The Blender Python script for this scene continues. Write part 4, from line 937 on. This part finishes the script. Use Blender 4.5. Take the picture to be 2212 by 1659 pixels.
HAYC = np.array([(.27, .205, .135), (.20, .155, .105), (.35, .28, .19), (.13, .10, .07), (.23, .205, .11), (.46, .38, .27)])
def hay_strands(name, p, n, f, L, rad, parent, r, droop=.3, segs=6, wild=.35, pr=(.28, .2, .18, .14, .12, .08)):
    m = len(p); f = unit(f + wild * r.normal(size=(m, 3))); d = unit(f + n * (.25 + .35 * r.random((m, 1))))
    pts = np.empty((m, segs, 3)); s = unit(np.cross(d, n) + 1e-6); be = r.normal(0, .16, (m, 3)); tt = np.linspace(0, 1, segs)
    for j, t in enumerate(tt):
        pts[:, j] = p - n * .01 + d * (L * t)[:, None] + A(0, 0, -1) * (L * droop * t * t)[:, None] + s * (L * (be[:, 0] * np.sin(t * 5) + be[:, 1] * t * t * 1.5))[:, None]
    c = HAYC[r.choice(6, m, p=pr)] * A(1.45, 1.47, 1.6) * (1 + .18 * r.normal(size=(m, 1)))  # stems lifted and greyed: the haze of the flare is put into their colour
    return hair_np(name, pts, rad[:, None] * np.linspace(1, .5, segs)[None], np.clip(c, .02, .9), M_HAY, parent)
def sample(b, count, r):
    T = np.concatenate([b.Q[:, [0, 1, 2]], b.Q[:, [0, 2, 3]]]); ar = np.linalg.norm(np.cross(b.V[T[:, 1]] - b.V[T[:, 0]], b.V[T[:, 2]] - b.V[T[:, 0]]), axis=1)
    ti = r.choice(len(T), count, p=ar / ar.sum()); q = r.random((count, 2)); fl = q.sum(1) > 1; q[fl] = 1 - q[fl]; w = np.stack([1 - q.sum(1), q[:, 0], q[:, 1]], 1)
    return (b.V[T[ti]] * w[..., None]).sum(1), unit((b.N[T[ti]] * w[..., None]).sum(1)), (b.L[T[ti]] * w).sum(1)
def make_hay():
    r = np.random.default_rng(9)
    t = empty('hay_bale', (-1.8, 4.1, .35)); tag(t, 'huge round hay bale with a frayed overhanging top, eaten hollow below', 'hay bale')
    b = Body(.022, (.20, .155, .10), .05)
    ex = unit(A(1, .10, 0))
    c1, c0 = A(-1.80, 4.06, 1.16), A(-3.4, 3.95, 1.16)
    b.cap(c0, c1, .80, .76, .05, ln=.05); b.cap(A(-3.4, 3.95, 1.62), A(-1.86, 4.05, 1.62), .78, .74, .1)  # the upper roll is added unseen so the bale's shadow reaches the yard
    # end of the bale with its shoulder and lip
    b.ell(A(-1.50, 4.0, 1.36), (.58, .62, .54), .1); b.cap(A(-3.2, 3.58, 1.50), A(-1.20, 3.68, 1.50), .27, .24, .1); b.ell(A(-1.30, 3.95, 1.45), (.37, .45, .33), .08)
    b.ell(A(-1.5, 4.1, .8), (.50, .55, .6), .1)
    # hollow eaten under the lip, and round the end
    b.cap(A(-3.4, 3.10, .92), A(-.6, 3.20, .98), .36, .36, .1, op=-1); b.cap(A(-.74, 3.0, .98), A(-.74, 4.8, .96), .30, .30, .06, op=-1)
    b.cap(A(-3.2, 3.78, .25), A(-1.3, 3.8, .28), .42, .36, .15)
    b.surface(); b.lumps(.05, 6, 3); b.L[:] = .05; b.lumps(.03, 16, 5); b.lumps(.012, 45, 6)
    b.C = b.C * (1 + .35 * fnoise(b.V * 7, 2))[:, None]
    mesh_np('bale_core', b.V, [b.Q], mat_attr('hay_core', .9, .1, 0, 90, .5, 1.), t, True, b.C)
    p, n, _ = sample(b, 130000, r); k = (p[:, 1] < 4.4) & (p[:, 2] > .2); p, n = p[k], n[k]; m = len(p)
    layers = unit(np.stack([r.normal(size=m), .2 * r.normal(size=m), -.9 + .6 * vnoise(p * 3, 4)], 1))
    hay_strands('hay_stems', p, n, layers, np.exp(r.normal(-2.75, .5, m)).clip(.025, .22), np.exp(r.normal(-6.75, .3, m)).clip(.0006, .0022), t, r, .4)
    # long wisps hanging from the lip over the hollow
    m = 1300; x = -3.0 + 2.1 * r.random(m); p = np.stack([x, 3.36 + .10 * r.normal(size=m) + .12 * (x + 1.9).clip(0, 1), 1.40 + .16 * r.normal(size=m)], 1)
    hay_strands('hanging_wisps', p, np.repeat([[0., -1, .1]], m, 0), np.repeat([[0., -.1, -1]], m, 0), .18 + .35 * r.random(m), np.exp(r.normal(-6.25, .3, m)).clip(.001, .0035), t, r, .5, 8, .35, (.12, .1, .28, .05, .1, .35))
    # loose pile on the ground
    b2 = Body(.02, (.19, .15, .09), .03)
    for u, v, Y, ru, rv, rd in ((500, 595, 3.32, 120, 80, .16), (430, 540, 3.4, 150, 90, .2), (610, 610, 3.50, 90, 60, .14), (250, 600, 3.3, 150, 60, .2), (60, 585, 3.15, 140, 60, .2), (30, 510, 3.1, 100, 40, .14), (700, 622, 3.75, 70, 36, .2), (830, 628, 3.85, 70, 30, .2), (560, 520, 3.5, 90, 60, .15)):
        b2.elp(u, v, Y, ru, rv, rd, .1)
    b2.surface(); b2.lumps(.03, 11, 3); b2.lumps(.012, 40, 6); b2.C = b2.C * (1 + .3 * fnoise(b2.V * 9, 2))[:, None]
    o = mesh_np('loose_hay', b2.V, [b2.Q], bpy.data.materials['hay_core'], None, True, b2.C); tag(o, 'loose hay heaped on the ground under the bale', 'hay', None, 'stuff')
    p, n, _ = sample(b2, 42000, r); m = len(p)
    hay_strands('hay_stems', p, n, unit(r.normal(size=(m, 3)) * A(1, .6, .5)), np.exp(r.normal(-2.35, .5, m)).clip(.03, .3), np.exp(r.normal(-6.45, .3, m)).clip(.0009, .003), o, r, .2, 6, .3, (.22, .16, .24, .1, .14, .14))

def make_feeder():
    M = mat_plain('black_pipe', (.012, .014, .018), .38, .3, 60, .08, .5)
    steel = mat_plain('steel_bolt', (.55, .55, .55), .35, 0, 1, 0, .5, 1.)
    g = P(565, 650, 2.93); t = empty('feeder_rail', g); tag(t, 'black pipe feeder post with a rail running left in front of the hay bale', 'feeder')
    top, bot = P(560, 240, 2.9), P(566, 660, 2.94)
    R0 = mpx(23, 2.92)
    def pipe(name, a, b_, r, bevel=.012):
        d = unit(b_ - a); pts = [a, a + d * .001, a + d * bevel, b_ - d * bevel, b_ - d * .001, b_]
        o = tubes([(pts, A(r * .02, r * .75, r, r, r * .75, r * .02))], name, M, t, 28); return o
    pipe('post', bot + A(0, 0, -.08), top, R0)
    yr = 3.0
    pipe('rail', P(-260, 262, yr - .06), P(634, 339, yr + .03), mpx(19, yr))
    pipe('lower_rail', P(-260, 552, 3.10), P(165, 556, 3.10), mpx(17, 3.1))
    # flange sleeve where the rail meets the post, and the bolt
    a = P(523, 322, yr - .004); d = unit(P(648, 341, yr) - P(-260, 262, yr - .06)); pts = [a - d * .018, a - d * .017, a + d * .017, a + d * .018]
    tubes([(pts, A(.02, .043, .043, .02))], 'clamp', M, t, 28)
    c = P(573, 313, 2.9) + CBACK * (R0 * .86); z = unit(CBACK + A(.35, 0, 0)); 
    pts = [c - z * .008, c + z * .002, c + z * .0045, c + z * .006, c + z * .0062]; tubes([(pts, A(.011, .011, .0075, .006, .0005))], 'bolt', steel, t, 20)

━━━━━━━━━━

## YOUR OBJECTIVE
Using the data above, output each line exactly.

## THE COMPLETED TASK
The Blender Python script for this scene continues. Write part 4, from line 937 on. This part finishes the script. Use Blender 4.5. Take the picture to be 2212 by 1659 pixels.
HAYC = np.array([(.27, .205, .135), (.20, .155, .105), (.35, .28, .19), (.13, .10, .07), (.23, .205, .11), (.46, .38, .27)])
def hay_strands(name, p, n, f, L, rad, parent, r, droop=.3, segs=6, wild=.35, pr=(.28, .2, .18, .14, .12, .08)):
    m = len(p); f = unit(f + wild * r.normal(size=(m, 3))); d = unit(f + n * (.25 + .35 * r.random((m, 1))))
    pts = np.empty((m, segs, 3)); s = unit(np.cross(d, n) + 1e-6); be = r.normal(0, .16, (m, 3)); tt = np.linspace(0, 1, segs)
    for j, t in enumerate(tt):
        pts[:, j] = p - n * .01 + d * (L * t)[:, None] + A(0, 0, -1) * (L * droop * t * t)[:, None] + s * (L * (be[:, 0] * np.sin(t * 5) + be[:, 1] * t * t * 1.5))[:, None]
    c = HAYC[r.choice(6, m, p=pr)] * A(1.45, 1.47, 1.6) * (1 + .18 * r.normal(size=(m, 1)))  # stems lifted and greyed: the haze of the flare is put into their colour
    return hair_np(name, pts, rad[:, None] * np.linspace(1, .5, segs)[None], np.clip(c, .02, .9), M_HAY, parent)
def sample(b, count, r):
    T = np.concatenate([b.Q[:, [0, 1, 2]], b.Q[:, [0, 2, 3]]]); ar = np.linalg.norm(np.cross(b.V[T[:, 1]] - b.V[T[:, 0]], b.V[T[:, 2]] - b.V[T[:, 0]]), axis=1)
    ti = r.choice(len(T), count, p=ar / ar.sum()); q = r.random((count, 2)); fl = q.sum(1) > 1; q[fl] = 1 - q[fl]; w = np.stack([1 - q.sum(1), q[:, 0], q[:, 1]], 1)
    return (b.V[T[ti]] * w[..., None]).sum(1), unit((b.N[T[ti]] * w[..., None]).sum(1)), (b.L[T[ti]] * w).sum(1)
def make_hay():
    r = np.random.default_rng(9)
    t = empty('hay_bale', (-1.8, 4.1, .35)); tag(t, 'huge round hay bale with a frayed overhanging top, eaten hollow below', 'hay bale')
    b = Body(.022, (.20, .155, .10), .05)
    ex = unit(A(1, .10, 0))
    c1, c0 = A(-1.80, 4.06, 1.16), A(-3.4, 3.95, 1.16)
    b.cap(c0, c1, .80, .76, .05, ln=.05); b.cap(A(-3.4, 3.95, 1.62), A(-1.86, 4.05, 1.62), .78, .74, .1)  # the upper roll is added unseen so the bale's shadow reaches the yard
    # end of the bale with its shoulder and lip
    b.ell(A(-1.50, 4.0, 1.36), (.58, .62, .54), .1); b.cap(A(-3.2, 3.58, 1.50), A(-1.20, 3.68, 1.50), .27, .24, .1); b.ell(A(-1.30, 3.95, 1.45), (.37, .45, .33), .08)
    b.ell(A(-1.5, 4.1, .8), (.50, .55, .6), .1)
    # hollow eaten under the lip, and round the end
    b.cap(A(-3.4, 3.10, .92), A(-.6, 3.20, .98), .36, .36, .1, op=-1); b.cap(A(-.74, 3.0, .98), A(-.74, 4.8, .96), .30, .30, .06, op=-1)
    b.cap(A(-3.2, 3.78, .25), A(-1.3, 3.8, .28), .42, .36, .15)
    b.surface(); b.lumps(.05, 6, 3); b.L[:] = .05; b.lumps(.03, 16, 5); b.lumps(.012, 45, 6)
    b.C = b.C * (1 + .35 * fnoise(b.V * 7, 2))[:, None]
    mesh_np('bale_core', b.V, [b.Q], mat_attr('hay_core', .9, .1, 0, 90, .5, 1.), t, True, b.C)
    p, n, _ = sample(b, 130000, r); k = (p[:, 1] < 4.4) & (p[:, 2] > .2); p, n = p[k], n[k]; m = len(p)
    layers = unit(np.stack([r.normal(size=m), .2 * r.normal(size=m), -.9 + .6 * vnoise(p * 3, 4)], 1))
    hay_strands('hay_stems', p, n, layers, np.exp(r.normal(-2.75, .5, m)).clip(.025, .22), np.exp(r.normal(-6.75, .3, m)).clip(.0006, .0022), t, r, .4)
    # long wisps hanging from the lip over the hollow
    m = 1300; x = -3.0 + 2.1 * r.random(m); p = np.stack([x, 3.36 + .10 * r.normal(size=m) + .12 * (x + 1.9).clip(0, 1), 1.40 + .16 * r.normal(size=m)], 1)
    hay_strands('hanging_wisps', p, np.repeat([[0., -1, .1]], m, 0), np.repeat([[0., -.1, -1]], m, 0), .18 + .35 * r.random(m), np.exp(r.normal(-6.25, .3, m)).clip(.001, .0035), t, r, .5, 8, .35, (.12, .1, .28, .05, .1, .35))
    # loose pile on the ground
    b2 = Body(.02, (.19, .15, .09), .03)
    for u, v, Y, ru, rv, rd in ((500, 595, 3.32, 120, 80, .16), (430, 540, 3.4, 150, 90, .2), (610, 610, 3.50, 90, 60, .14), (250, 600, 3.3, 150, 60, .2), (60, 585, 3.15, 140, 60, .2), (30, 510, 3.1, 100, 40, .14), (700, 622, 3.75, 70, 36, .2), (830, 628, 3.85, 70, 30, .2), (560, 520, 3.5, 90, 60, .15)):
        b2.elp(u, v, Y, ru, rv, rd, .1)
    b2.surface(); b2.lumps(.03, 11, 3); b2.lumps(.012, 40, 6); b2.C = b2.C * (1 + .3 * fnoise(b2.V * 9, 2))[:, None]
    o = mesh_np('loose_hay', b2.V, [b2.Q], bpy.data.materials['hay_core'], None, True, b2.C); tag(o, 'loose hay heaped on the ground under the bale', 'hay', None, 'stuff')
    p, n, _ = sample(b2, 42000, r); m = len(p)
    hay_strands('hay_stems', p, n, unit(r.normal(size=(m, 3)) * A(1, .6, .5)), np.exp(r.normal(-2.35, .5, m)).clip(.03, .3), np.exp(r.normal(-6.45, .3, m)).clip(.0009, .003), o, r, .2, 6, .3, (.22, .16, .24, .1, .14, .14))

def make_feeder():
    M = mat_plain('black_pipe', (.012, .014, .018), .38, .3, 60, .08, .5)
    steel = mat_plain('steel_bolt', (.55, .55, .55), .35, 0, 1, 0, .5, 1.)
    g = P(565, 650, 2.93); t = empty('feeder_rail', g); tag(t, 'black pipe feeder post with a rail running left in front of the hay bale', 'feeder')
    top, bot = P(560, 240, 2.9), P(566, 660, 2.94)
    R0 = mpx(23, 2.92)
    def pipe(name, a, b_, r, bevel=.012):
        d = unit(b_ - a); pts = [a, a + d * .001, a + d * bevel, b_ - d * bevel, b_ - d * .001, b_]
        o = tubes([(pts, A(r * .02, r * .75, r, r, r * .75, r * .02))], name, M, t, 28); return o
    pipe('post', bot + A(0, 0, -.08), top, R0)
    yr = 3.0
    pipe('rail', P(-260, 262, yr - .06), P(634, 339, yr + .03), mpx(19, yr))
    pipe('lower_rail', P(-260, 552, 3.10), P(165, 556, 3.10), mpx(17, 3.1))
    # flange sleeve where the rail meets the post, and the bolt
    a = P(523, 322, yr - .004); d = unit(P(648, 341, yr) - P(-260, 262, yr - .06)); pts = [a - d * .018, a - d * .017, a + d * .017, a + d * .018]
    tubes([(pts, A(.02, .043, .043, .02))], 'clamp', M, t, 28)
    c = P(573, 313, 2.9) + CBACK * (R0 * .86); z = unit(CBACK + A(.35, 0, 0)); 
    pts = [c - z * .008, c + z * .002, c + z * .0045, c + z * .006, c + z * .0062]; tubes([(pts, A(.011, .011, .0075, .006, .0005))], 'bolt', steel, t, 20)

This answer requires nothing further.